Matthew Theunissen

Matthew Theunissen is a reporter for the Herald on Sunday.

Singing - and sliding - in the rain

Police are investigating whether rain was a factor in this crash at Bungalow Ave in Pt Chevalier yesterday. Photo / Chris Gorman
Police are investigating whether rain was a factor in this crash at Bungalow Ave in Pt Chevalier yesterday. Photo / Chris Gorman

Yesterday's long-awaited rain provided some respite for farmers but created trouble for drivers who were not used to the wet conditions.

Police reported a higher number of crashes over the weekend.

In Whangaparaoa a car skidded as it went around a corner because the roads were so slippery.

Sergeant Dan Weir of the police Northern Communications centre urged people to take extra caution.

"People need to drive to the conditions. When it hasn't rained for a while, there's extra rubber on the roads which can be dangerous," he said.

In Pt Chevalier, a teenager rolled the car he was driving after clipping a parked van in Bungalow Ave.

The 16-year-old boy was uninjured but he was trapped in the car before being freed.

Sergeant Dan Weir said there wasn't any indication that the crash was weather-related but an investigation would determine if the wet roads played a part.

The windy weather also brought down power lines. Fire Service northern communications shift manager Jaron Phillips said gusts brought down lines in Waimamaku in the Far North and New Lynn in West Auckland, where the downed lines caused sparks.

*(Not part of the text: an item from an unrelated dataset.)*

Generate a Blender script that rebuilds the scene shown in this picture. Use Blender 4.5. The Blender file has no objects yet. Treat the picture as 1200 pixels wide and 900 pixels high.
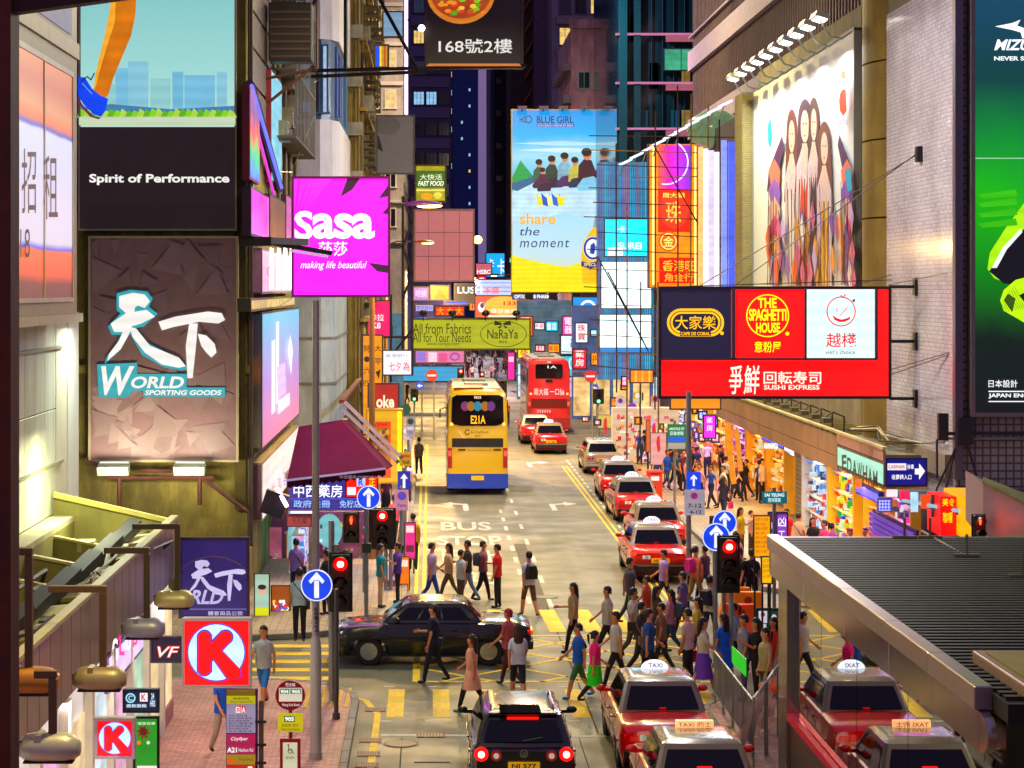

In South Auckland, the wind also brought down phone lines in Otara and Manurewa.

It was the most rain the country has seen since the first week of February, but not nearly the 100mm needed to break the worst drought in decades.

Keith Kelly said he would need much more sustained rain to get his Clevedon sheep and beef farm, near Auckland, back to its pre-drought condition, but the showers were certainly welcome.

"The only positive aspect is it will put water back in the tanks. It will also help freshen the grass but it won't sustain long-term grass growth."

MetService forecaster Leigh Matheson said: "It's been reasonably modest but it's quite widespread, which is heartening.

"As of tomorrow, most parts of the country should have seen rain; some more than others." Another anticyclone was forecast to reach New Zealand tomorrow, meaning a return to the dry weather, but this was followed by another low which could bring rain next weekend.

Weatherwatch analyst Richard Green said the North Island needed 70-100mm of rain to break the drought.

"But we don't want that all at once because the ground is so hard it would run off and create flooding. Ideally, we would like close to 100mm of rain over two to three weeks."

Federated Farmers' president Bruce Wills said yesterday's rain showed the relentless string of anti-cyclones passing over the country appeared to be broken.

While farmers who received 5-10mm of rain would still be very much in drought, their spirits would be lifted. "All it'll do is bring some hope and wash some dust off some leaves. It won't be enough for good grass growth, but at least it's a start and it'll start softening up the soil."

Meanwhile, Finance Minister Bill English now believes the drought could cost the nation's economy up to $2 billion - double the figure estimated last week.

"The latest advice is that somewhere between $1 billion and $2 billion will be knocked off our national income, and as every week goes by, the prospect of it being $2 billion instead of $1 billion grows," he told TVNZ's Q+A programme.

Mr English warned that the drought could potentially knock 30 per cent off New Zealand's growth rate in a year. "This underlines for us the importance of our primary production sector," he said.

The drought is expected to have an effect on milk prices. ANZ rural economist Con Williams told Radio New Zealand prices may rise by up to 20 per cent, meaning a $3 two-litre container of milk would cost $3.60.